Per il quinto appuntamento della rassegna “Il Grande Teatro”, al Teatro Nuovo, il cartellone propone un testo quanto mai insolito e di notevole impatto scenico, “Dracula”, in scena fino a domenica 2 Febbraio (qui i dettagli).

L’attore e regista Sergio Rubini, insieme alla fidata sceneggiatrice Carla Cavalluzzi, adatta per il palco il romanzo di Bram Stoker.

L’attore e regista pugliese si ritaglia il personaggio del dottor Abraham Van Helsing, figura più defilata e cerebrale che orchestra e offre la soluzione per uccidere l’orrendo mostro. La parte del vero e proprio protagonista, Jonathan Harker, viene affidata a Luigi Lo Cascio.

La messa in scena è caratterizzata da scelte precise e mirate: l’ambientazione poco illuminata e tetra, la ricerca della profondità di campo con una scenografia studiata su più livelli, la scelta di usare soluzioni e trucchi che ci riportano ad un immaginario cinematografico più che teatrale (l’uso del fumo per segnalare l’arrivo del Conte, l’utilizzazione delle luci di taglio espressionistico, la presenza di Dracula in platea tra il pubblico per generare empatia e repulsione).

Il tentativo è quello di favorire una rappresentazione multi sensoriale, sinestetica, abbattere lo spazio con il pubblico e farlo salire sul palco. Lo Cascio traduce un personaggio dilaniato che maledice l’incontro con il vampiro ma che in fondo lo ha fatto crescere, lo ha reso uomo. Una duplice lettura si insinua in questo Dracula, ogni personaggio soffre di un attrazione-repulsione, la fascinazione supera la realtà; il diavolo (etimologicamente colui che separa, che divide) è ora tra noi e forse è dentro di noi.

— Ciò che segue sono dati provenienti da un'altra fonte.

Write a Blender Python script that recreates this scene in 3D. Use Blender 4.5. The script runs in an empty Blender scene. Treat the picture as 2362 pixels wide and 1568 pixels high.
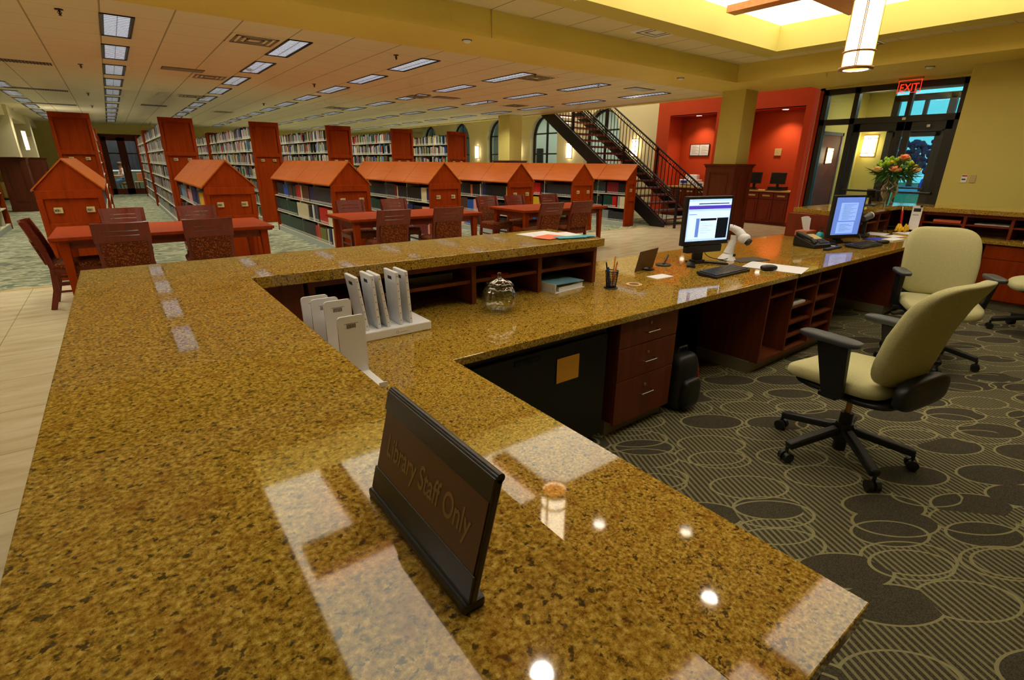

Con lentezza il concetto di inconscio e di rottura del concetto di soggetto, di io razionale viene introdotto: il professor Van Helsing ci ricorda un Freud ante litteram.

Rubini e Lo Cascio offrono una sublime interpretazione, pronti a rileggere in chiave moderna il testo attraverso la crisi d’identità del Novecento in cui il soggetto si frantuma per lasciare posto alla crisi dell’io, come ci ricorda il poeta Arthur Rimbaud nella Lettera del Veggente: « […] È falso dire “Io penso” si dovrebbe dire “Mi si pensa”. – Scusi il gioco di parole: IO è un altro».